When those people tell me to put off a pay raise in order to protect their ability to make me fly their trip while they sit at home getting paid 5x what I'm making flying their trip for them, It's all I can do to bite my tongue and not tell them where to stuff their contract priorities. Someone else sitting at home flying 50 and crediting 120 does not pay my bills, whether I'm on reserve flying his lines or trying to figure out how to add a little more flying to a month but being foiled by 29/7 or whatever other conditions are in place because of the transition and JA games being played.
I'll hold the line for rules that benefit everyone like the ability to drop reserve days, open time pick-ups paying extra, etc etc.
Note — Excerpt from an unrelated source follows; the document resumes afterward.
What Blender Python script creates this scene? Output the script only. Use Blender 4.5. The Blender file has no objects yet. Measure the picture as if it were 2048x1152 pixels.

Just don't whine and complain when a proposal that benefits 90% of the pilots will impact someone's ability to fly 50, credit 120, while making the junior guys suck up transition flights that someone else is also getting paid far far more to NOT fly. No sympathy, especially when their proposals do nothing to put food on my table. I've got no reason to continue subsidizing them sitting at home.
A senior FO mentioned a month he had recently. He bid transition conflict, and got it. A few days before the end of the month, he dropped the previous month conflicting flight. When he got called for JA the first week of the month, he picked back up his original transition conflict trip at 200% plus he got the company to restore those days off by dropping his last trip of the month. He then picked another end of month trip up later on with move-up.
Ended up flying maybe 50 block, getting paid over 120, including one trip that he got paid 3x for (the one he dropped and then got JA to fly anyway).
The handful of people who do this regularly are completely out of touch with what the rest of the pilot group cares about. I'm sorry, in the time I've been with spirit I've come to give zero shxts about the opinion of people who are getting paid 5x or more to NOT fly their awarded trip, that I'm flying for them instead for straight time at first or second year pay.
When those people tell me to put off a pay raise in order to protect their ability to make me fly their trip while they sit at home getting paid 5x what I'm making flying their trip for them, It's all I can do to bite my tongue and not tell them where to stuff their contract priorities. Someone else sitting at home flying 50 and crediting 120 does not pay my bills, whether I'm on reserve flying his lines or trying to figure out how to add a little more flying to a month but being foiled by 29/7 or whatever other conditions are in place because of the transition and JA games being played.
I'll hold the line for rules that benefit everyone like the ability to drop reserve days, open time pick-ups paying extra, etc etc. Just don't whine and complain when a proposal that benefits 90% of the pilots will impact someone's ability to fly 50, credit 120, while making the junior guys suck up transition flights that someone else is also getting paid far far more to NOT fly. No sympathy, especially when their proposals do nothing to put food on my table. I've got no reason to continue subsidizing them sitting at home.
#810
Line Holder
Joined: Nov 2015
Posts: 1,370
Likes: 147
But.
Telling junior pilots to vote no unless the new contract includes provisions to keep paying senior pilots (or those skilled at playing schedule games) to stay at home while junior pilots fly their lines is unreasonable. The rest of our pilots should feel zero obligation to delay a new/better contract, keeping their pay unacceptably low, in order to subsidize a handful of pilots getting paid to sit at home.
Save the NO vote for contract problems that affect everyone. There are plenty of perfectly valid reasons to vote no that don't involve complicated calculations regarding proposed pay scale compared to current credit numbers that are possible only for a mere handful.